Dear Readers:
Not since Dr. Ink stunned the media world with his mysterious persona has there been as sensational a debut as the one perpetrated by a brave new talent, Buff Bookman. His recent review of “The Arithmetic of Life and Death” has made all other online reviewers read like a minister’s wife at a Sunday school picnic.
Buff is rough, tough, and he’s got the stuff. So Dr. Ink is proud to present his protégé for another round of hangin’ and bangin’ with the big boys. Take it away, Buffster.
Four biceps out of fiveThanks, Doc. Back atcha, bro. Today’s review is of a work Doc found in the bookstore of the Smithsonian museum of American history. It’s called “The Great Lost Photographs of Eddie Rocco.” Published by Kicks Books in 1997, it has a foreword and commentary by Miriam Linna. Buff bought it for $7.98. At that price he gives it four biceps out of five.
What first attracted Buff to this book was the image on the back cover, a photo of rock legend Roy Orbison holding a golf club on a practice green, dressed, as usual, in black and wearing those ferocious shades. The juxtaposition was mind-bending. And how’s this for promo text: “Oh my! All mayhem is upon us as Kicks Magazine swings forth with their luscious premier Rock n’ Roll Photo Album, a bulging portfolio of kaboomin’ Kicks faves snapped by the legendary Eddie Rocco, rovin’ rhythm Rolleimeister who swung with hipsters from the Treniers, Ruth Brown, Johnny Otis, Jackie Wilson, Jan & Dean, Dion, and Roy Orbison to the Byrds, Bob Dylan, the Beach Boys, and the Yardbirds … plus of course, Kicks icon, Esquerita! Presented here for the first time, in luxurious duotone splendor, is a glorious glimpse of rockin’ Rocco’s best –- images as pounding as the sounds he snapped.” Wow.
After a brief career playing bit parts in movies, Eddie Rocco began a career as a Hollywood photographer, specializing in the rhythm and blues scene of the 1950s. Buff has rarely seen still photographs with the visual energy of a motion picture, but Rocco’s photos of The Treniers performing at Club Oasis in LA almost drags you onto the dance floor to jump and jive with those breathtaking performers.
The Treniers at Club Oasis.
Eventually, Rocco’s work would come to the attention of Charlton Publications, a house that specialized in printing lyrics of popular music along with photos of the stars. Founded in 1931, Charlton produced a series of popular music magazines, “which provided beat-happy boppers of all ethnicities with information on R&B musicians, songwriters, and disc jockeys.”

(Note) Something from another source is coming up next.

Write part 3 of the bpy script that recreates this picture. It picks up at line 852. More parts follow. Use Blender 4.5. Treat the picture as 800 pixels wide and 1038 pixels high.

Although Rocco’s photos of popular white bands in the 1960s may attract some fans, it is his earlier work capturing black artists that should be of special interest to journalists, especially those trying to understand the importance of diversity. In spite of its reputation for mass-producing pulp fiction and comic books, Charlton Publications, writes Miriam Linna, “has long gone unlauded for pioneering true racial integration in mass market magazines at a time when other teen periodicals remained safely segregated.”
Rocco was no Pat Boone, exploiting and whitewashing black creativity. Instead, he and his camera were telling the untold story of the evolution of black music beyond the borders of a black audience. A photograph of Dinah Washington shows the blues diva performing at the Oasis Club before a thoroughly integrated audience. It’s a startling image, almost utopian.
Dinah Washington at the Club Oasis.
Why journalists would like this book:
• Eddie Rocco was clearly a white man with soul, a man thoroughly comfortable with people of another race, a photojournalist with a vision that saw beyond the narrow boundaries of ethnicity.
• Rocco’s work demonstrates the ways in which creative artists can present, even in marginal publications, truths that may be un-presentable in the mainstream press.
• Rocco, who helped discover blonde bombshell Jayne Mansfield, shows how seemingly trivial content about popular culture can reveal profound truths about tolerance and community.
Buff out. See ya’. Wouldn’t want to be ya’.